From sex to violence: Electronic Media says that Fox is nearing a deal for "Road Rage," a "reality-based game show" which those involved call "demolition derby with a wrestling sensitivity." No, dear reader, I have  no  idea what this means. God help us all.

Also from Electronic Media comes the news that ABC has acquired "Prison Break," a British show concept about "ten people who try to break out of a specially constructed prison." And MTV has "Mall Confessions," which, reports Broadcasting & Cable, "takes [a] candid-cam into shopping centers around the country in a mobile confessional booth." (Penance for these confessants, perhaps, will consist of visiting the Gap during a sale without the means to buy anything.)

These programs are so dreadful-sounding that you can poke fun at them. That's not the case with the appalling "Confessions" - real-life, videotaped criminal confessions - which debuts September 10 on Court TV.

We're not talking about shoplifters here. "The first three confessions," according to a Court TV press release, "involve...Steven Smith, convicted of raping and killing a doctor...Daniel Rakowitz, charged with killing his roommate and then boiling her body...and David Garcia, a male prostitute found guilty of murder after claiming self-defense." "While some of the more graphic description of the convicts' crimes will be excised," writes Jim Rutenberg in the New York Times, "much will remain."

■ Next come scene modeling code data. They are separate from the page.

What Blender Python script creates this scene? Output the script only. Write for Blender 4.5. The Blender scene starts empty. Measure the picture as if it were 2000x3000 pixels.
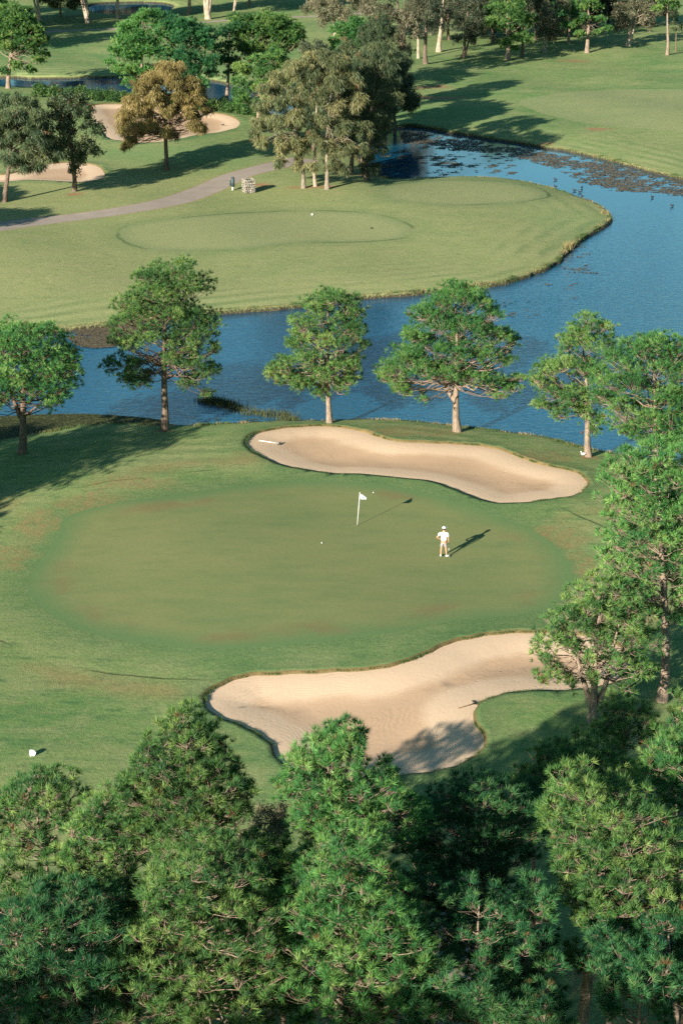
import bpy, bmesh, math, random
import numpy as np
from mathutils import Vector, Matrix, geometry
rng = np.random.default_rng(7)
random.seed(7)
R = math.radians
scene = bpy.context.scene
COL = scene.collection

# ------------------------------------------------------------------ camera
CAM_H = 40.0
PITCH = R(19.47)
F = 4547.0            # focal length in tracing units (photo traced at 1568 x 2352)
CX, CY = 784.0, 1176.0
cam_d = bpy.data.cameras.new("camera")
cam = bpy.data.objects.new("camera", cam_d)
COL.objects.link(cam)
cam.location = (0, 0, CAM_H)
cam.rotation_euler = (math.pi/2 - PITCH, 0, 0)
cam_d.sensor_fit = 'VERTICAL'
cam_d.sensor_height = 36
cam_d.lens = F/2352*36
cam_d.clip_end = 8000
cam_d.clip_start = 0.5
scene.camera = cam
SP, CP = math.sin(PITCH), math.cos(PITCH)

def ray(px, py):
    u = (px-CX)/F; v = -(py-CY)/F
    return u, CP+v*SP, -SP+v*CP          # x, y, z direction (unnormalised, depth = 1)

def at_z(px, py, z=0.0):
    dx, dy, dz = ray(px, py)
    t = (z-CAM_H)/dz
    return dx*t, dy*t

def at_y(px, py, Y):
    dx, dy, dz = ray(px, py)
    t = Y/dy
    return dx*t, CAM_H+dz*t, t           # x, z, depth

# ------------------------------------------------------------------ properties
def tag(o, label=None, cat=None, group=None, kind=None):
    if label: o['label'] = label
    if cat: o['category'] = cat
    if group: o['group'] = group
    if kind: o['kind'] = kind
    return o

def empty(name, loc, rz=0.0):
    o = bpy.data.objects.new(name, None); COL.objects.link(o)
    o.location = loc; o.rotation_euler = (0, 0, rz)
    o.empty_display_size = 0.3
    return o

def np_mesh(name, V, T, mat, parent=None, attrs=None, smooth=False):
    """V (n,3), T (m,3) -> one object"""
    me = bpy.data.meshes.new(name)
    V = np.asarray(V, dtype=np.float32); T = np.asarray(T, dtype=np.int32)
    me.vertices.add(len(V)); me.vertices.foreach_set('co', V.ravel())
    me.loops.add(T.size); me.loops.foreach_set('vertex_index', T.ravel())
    me.polygons.add(len(T))
    me.polygons.foreach_set('loop_start', np.arange(len(T), dtype=np.int32)*T.shape[1])
    me.polygons.foreach_set('loop_total', np.full(len(T), T.shape[1], dtype=np.int32))
    if smooth: me.polygons.foreach_set('use_smooth', np.ones(len(T), dtype=bool))
    me.update(calc_edges=True)
    for k, a in (attrs or {}).items():
        at = me.attributes.new(k, 'FLOAT', 'POINT')
        at.data.foreach_set('value', np.asarray(a, dtype=np.float32))
    me.materials.append(mat)
    o = bpy.data.objects.new(name, me); COL.objects.link(o)
    if parent: o.parent = parent
    return o

def bm_obj(name, bm, mat, parent=None, smooth=True):
    me = bpy.data.meshes.new(name)
    bmesh.ops.recalc_face_normals(bm, faces=bm.faces)
    bm.to_mesh(me); bm.free()
    for p in me.polygons: p.use_smooth = smooth
    me.materials.append(mat)
    o = bpy.data.objects.new(name, me); COL.objects.link(o)
    if parent: o.parent = parent
    return o

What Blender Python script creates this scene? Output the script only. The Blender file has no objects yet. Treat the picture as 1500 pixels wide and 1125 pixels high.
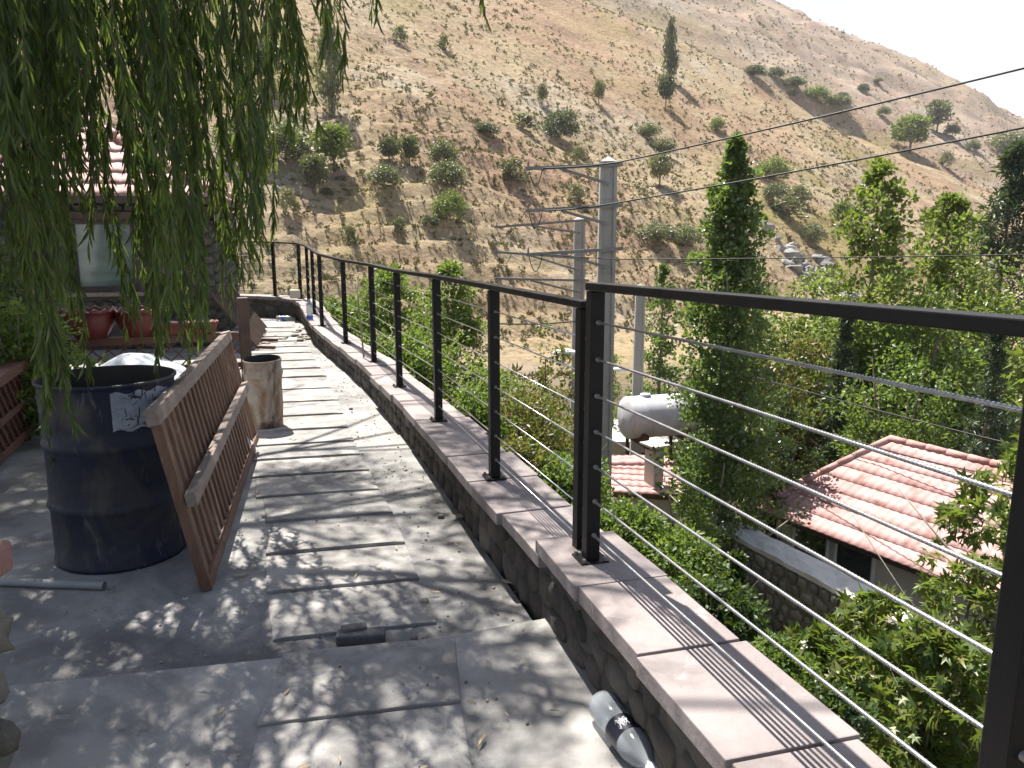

Protests over "Confessions" have been widespread. The network's response was to schedule in the time slot after the premiere a panel discussion to include, says Rutenberg, "experts in crime and psychology." Even though one assumes these experts won't try to rationalize the monstrous acts in question, in its yoking of scholarship and sleaze Court TV's ploy reminds me of the "intellectuals" who a decade ago championed the artistic merits of the porno-rap outfit 2 Live Crew.

The critics' underlying message is that Court TV is doing to the judicial process what MTV has done to music. But why the surprise? Robert Thompson, a Syracuse University professor of television and film, explains the reality of reality TV: "When you're flipping through the dial of 90 channels, everyone is trying to get something to stop you in your channel-surfing tracks. It used to be that a graphic scene in an HBO movie would do it. Now it takes something much more drastic."

So what's next? Shows featuring video of actual crimes, including murders? "60 Minutes" broke that taboo with Dr. Kevorkian's assisted murder of Thomas Youk. Sure, the world recoiled at that horrific spectacle, but don't be surprised to find it come back. Snuff TV is right around the corner. It's the next step down on our voyage toward a cultural abyss.